WHAT IS BEING ASKED - Filter the entries below, keeping only lines with the word "This".

(Some records)

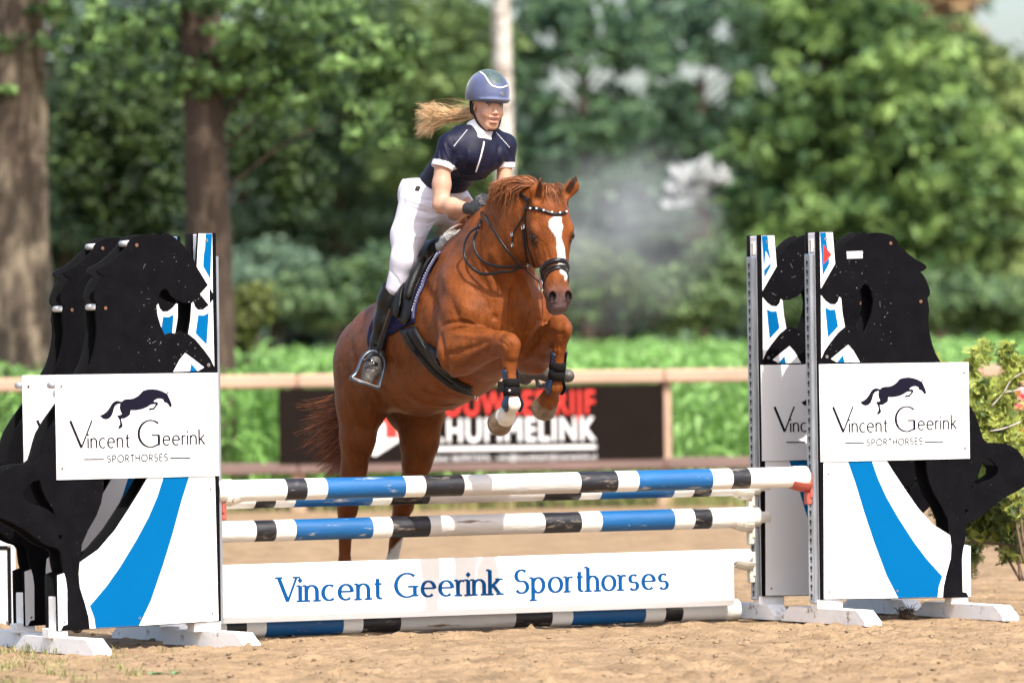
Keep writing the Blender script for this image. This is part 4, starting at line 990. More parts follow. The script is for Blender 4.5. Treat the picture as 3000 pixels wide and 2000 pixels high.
# boots
for side in (-1, 1):
    if side < 0:
        S = SDF((-1.15, -.50, 1.14), (-.60, -.17, 1.82), .004)
        P = [(hl(1152,838,-.262),.056),(hl(1143,880,-.268),.064),(hl(1131,945,-.282),.063),(hl(1113,1000,-.30),.048),(hl(1103,1035,-.315),.040)]
        for (a, ra), (c_, rb) in zip(P[:-1], P[1:]): S.cone(a, c_, ra, rb, .02)
        S.cone(P[-1][0], hl(1090,1085,-.36), .040, .042, .02); S.ell(hl(1092,1074,-.352), (.04,.045,.04), .02); S.cone(hl(1090,1085,-.36), hl(1078,1108,-.385), .043, .036, .02); S.cone(hl(1110,1050,-.30), hl(1108,1062,-.29), .034, .030, .02)
        tp = hl(1150,838,-.262); tn = (P[0][0]-P[1][0]).normalized(); tn = (tn + V3(-.0,.0,0) - V3(0,0,0)).normalized()
        dipv = hl(1128,812,-.262)-hl(1172,868,-.262); dipv.normalize(); nn2 = V3(-dipv.z, 0, dipv.x); nn2 = nn2 if nn2.z > 0 else -nn2
        S.ell(hl(1150,838,-.262)+nn2*.25, (.25,.4,.4), .004, [nn2, V3(0,1,0), nn2.cross(V3(0,1,0))], 'sub')
    else:
        S = SDF((-1.0, .18, 1.10), (-.25, .64, 1.82), .0045)
        P = [(knL,.056),(knL.lerp(anL,.35),.058),(knL.lerp(anL,.8),.042),(anL,.038)]
        for (a, ra), (c_, rb) in zip(P[:-1], P[1:]): S.cone(a, c_, ra, rb, .02)
        S.cone(anL, hl(1610,1092,.455), .042, .040, .02); S.cone(hl(1610,1095,.455), hl(1664,1101,.525), .044, .034, .02); S.cone(hl(1540,1108,.37), hl(1525,1106,.35), .034, .032, .02)
    v, f = S.mesh(); v = taubin(v, f, 2)
    if side < 0:
        zs = lambda *P: [(1000+x/5.228, 900+y/5.228) for x, y in P]
        v = strokes(v, f, [(zs((270,960),(350,930),(420,940),(500,980)), -.004, .004), (zs((250,1020),(380,1000),(520,1090)), -.003, .004), (zs((440,920),(520,960),(560,1040)), -.004, .005), (zs((330,880),(420,900),(480,930)), .004, .005), (zs((240,1060),(370,1060),(470,1150)), .004, .006),
             (zs((450,570),(520,600),(560,610)), -.005, .005), (zs((470,520),(540,560),(600,560)), .004, .006)])
    px_, py_ = to_px(v); zfoot = (v[:,2] < anR.z+.005) if side < 0 else (v[:,2] < anL.z+.03)
    fm = np.array([zfoot[list(q)].sum() > 2 for q in f])
    np_mesh('riding_boot', v, f, [m_boot, m_shoe], person, mi=fm.astype(int))
# gloves
for (w0, fw, up, out, el, s_) in ((wrR, fR, upR, oR, elR, -1), (wrL, fL, upL, oL, elL, 1)):
    S = SDF(tuple(w0-V3(.14,.14,.14)), tuple(w0+V3(.17,.14,.14)), .0028); S.cone(w0-fw*.012, w0+fw*.03, .031, .028, .01); hand(S, w0, fw, up, out, s_, .003)
    v, f = S.mesh(); np_mesh('glove', taubin(v, f, 1), f, m_glove, person)
# helmet
S = SDF(tuple(HC-V3(.2,.2,.1)), tuple(HC+V3(.2,.2,.26)), .0032)
S.ell(hh_(-.012,0,.055), (.132,.112,.132), .01, AXH); S.cone(hh_(-.06,0,.0), hh_(-.085,0,-.015), .07, .055, .04)
cutn = (UPH*1.0 + FWD*.10).normalized(); o1 = cutn.orthogonal().normalized(); S.ell(hh_(0,0,.024)-cutn*.30, (.30,.6,.6), .008, [cutn, o1, cutn.cross(o1)], 'sub')
S.ell(hh_(.085,0,.029), (.066,.085,.008), .010, AXH)
S.ell(hh_(-.0,0,.0), (.10,.084,.075), .006, AXH, 'sub')
v, f = S.mesh(); v = taubin(v, f, 1); px_, py_ = to_px(v)
n7 = wnoise(v, (25, 60), 9); C = np.array([.060,.075,.155])[None]*(1+.22*n7[:,None])
# the white trim and dark crown panel follow the helmet's own centre line
q = v-np.array(HC); f1, w1, u1 = q@np.array(FWD), q@np.array(LFT), q@np.array(UPH)
ang = np.degrees(np.arctan2(u1-.055, f1)); 
hw = np.interp(ang, [28,33,38,55,75,100,125,150,175], [.0,.026,.034,.044,.058,.064,.060,.045,.035])
pan = (ang > 31) & (ang < 170) & (np.abs(w1) < hw-.006*(ang > 30)); trim = (ang > 26) & (ang < 176) & (np.abs(w1) < hw+.003) & ~pan
sp = np.random.RandomState(5).rand(len(v)); C[pan | trim] = (np.array([.030,.055,.055])*(.6+1.2*sp[:,None]**3*2))[pan | trim]
C[(u1 < .020) & (f1 < .05)] *= .25
hel = np_mesh('helmet', v, f, mat('velvet_helmet', (1,1,1), .55, .1, 30, .1, 200, attr='col', sheen=.4), person); set_col(hel, np.clip(C, 0, 1))
HEBV = bvh_of(v, f)
h, n = hitb(HEBV, *zR(1003, 394))
if h: b = B(); b.tube([h-n*.001, h+n*.003], .0085, 14, 0); b.tube([h+n*.003, h+n*.0036], .004, 8, 1); b.build('helmet_badge', [m_metal, m_leather], hel)
tr_ = [hitb(HEBV, *zR(x, y)) for x, y in ((745,188),(800,190),(845,222),(885,285),(915,318),(950,330),(990,338),(1030,328),(1052,318),(1052,280),(1036,225),(1010,192))]
tr_ = [t for t in tr_ if t[0] is not None]; tp_ = smooth_path([h+n*.001 for h, n in tr_], 3)
b = B(); b.tube(tp_, .0042, 6, flat=([HEBV.find_nearest(p)[1] for p in tp_], .5)); b.build('helmet_trim', mat('silver_trim', (.7,.72,.75), .3), hel, True)
PBV = bvh_of(BV_, BF)
def strap(pts, name, m, rad, par, bv, off=.002, flat=.35, n=3):
    P = []
    for x, y in pts:
        h, nn = hitb(bv, x, y)
        if h is not None: P.append((h+nn*off, nn))
    path = smooth_path([p for p, _ in P], n); nr = []
    for i in range(len(path)): nr.append(P[min(i//n, len(P)-1)][1])
    b = B(); b.tube(path, rad, 8, flat=(nr, flat)); return b.build(name, m, par, True)
strap([zR(*p) for p in ((742,480),(737,530),(745,575),(770,625),(800,675),(840,720),(880,752),(915,768))], 'chin_strap', m_leather, .008, hel, PBV, .003)
b = B(); b.tube(smooth_path([hh_(.055,-.02,-.128), hh_(.06,.02,-.125), hh_(.02,.06,-.09), hh_(-.01,.082,-.01), hh_(-.02,.088,.03)], 4), .006, 6); b.build('chin_strap', m_leather, hel, True)
b = B(); b.tube(smooth_path([hh_(-.02,-.088,.03), hh_(-.05,-.07,-.03), hh_(-.085,-.03,-.05), hh_(-.09,0,-.055), hh_(-.085,.03,-.05), hh_(-.05,.07,-.03), hh_(-.02,.088,.03)], 4), .010, 6); b.build('neck_cradle', m_leather, hel, True)
# pony tail
m_hair = mat('blonde_hair', (.70,.49,.27), .45, .35, 14, trans=.2)
paths = []
r0 = hh_(-.095, 0, -.035)
for i in range(1000):
    a = r0 + V3(*(rng.randn(3)*.008)); sp_ = rng.randn(3)
    P = [a]; X = lerp(200, 380, rng.rand()); Y = lerp(540, 790, rng.rand()**.8) if rng.rand() < .75 else lerp(480, 600, rng.rand())
    e = rl(X + (790-Y)*.0, Y, -.02+.03*rng.randn()); m1 = rl(590+rng.randn()*12, 590+rng.randn()*22, .03+.012*rng.randn()); m2 = rl(400+rng.randn()*25, 590+(Y-620)*.35+rng.randn()*30, .01+.02*rng.randn())
    pp = smooth_path([a, m1, m2, e], 5); lk = rng.randint(0, 14); wv = .014*math.sin(lk*1.7)+.003*rng.randn()
    pp = [p + V3(wv*.3, wv, wv)*math.sin(k*.55+lk) + V3(0,0,.012*math.sin(lk*2.9)*k/15) for k, p in enumerate(pp)]
    paths.append((pp, rng.uniform(.5, 1.2)))
for i in range(26):
    a = r0 + V3(0,0,.02); e = rl(rng.uniform(250,600), rng.uniform(440,620), .0); m1 = a.lerp(e, .5) + V3(0,0,rng.uniform(0,.04)); paths.append((smooth_path([a, m1, e], 6), .35))
strands('hair', m_hair, paths, .0016, person)
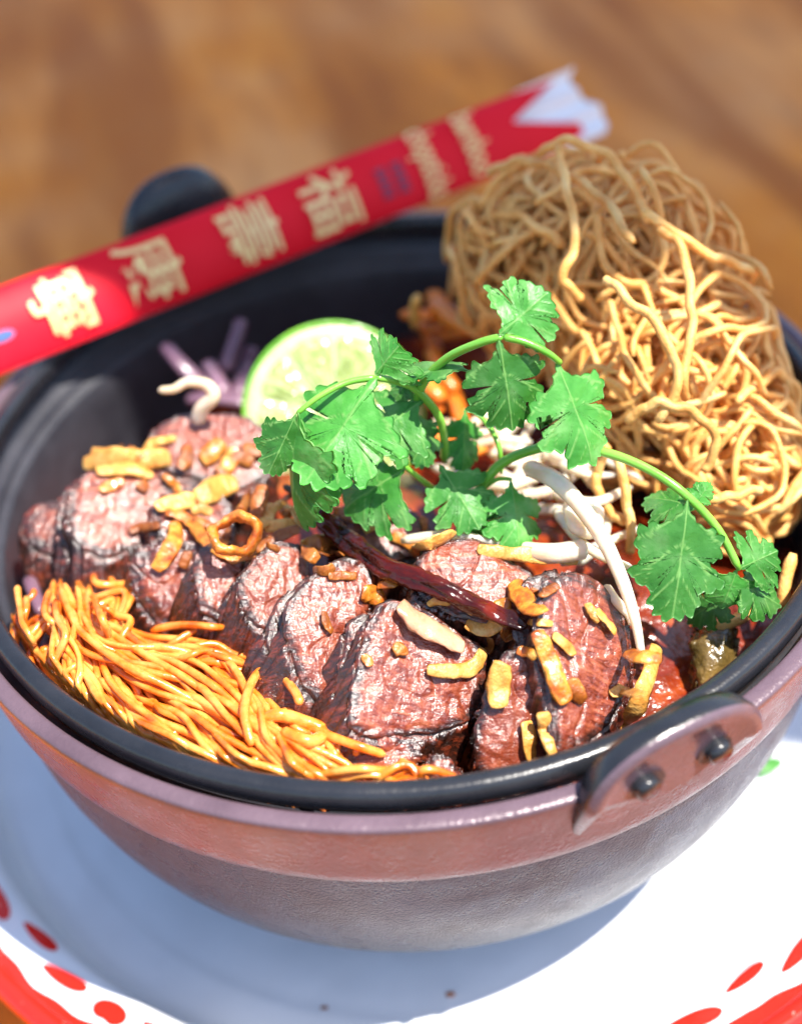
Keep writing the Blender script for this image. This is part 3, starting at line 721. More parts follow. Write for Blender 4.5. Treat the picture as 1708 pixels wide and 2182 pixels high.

TASK RESPONSE -
Keep writing the Blender script for this image. This is part 4, starting at line 990. More parts follow. The script is for Blender 4.5. Treat the picture as 3000 pixels wide and 2000 pixels high.
Keep writing the Blender script for this image. This is part 3, starting at line 721. More parts follow. Write for Blender 4.5. Treat the picture as 1708 pixels wide and 2182 pixels high.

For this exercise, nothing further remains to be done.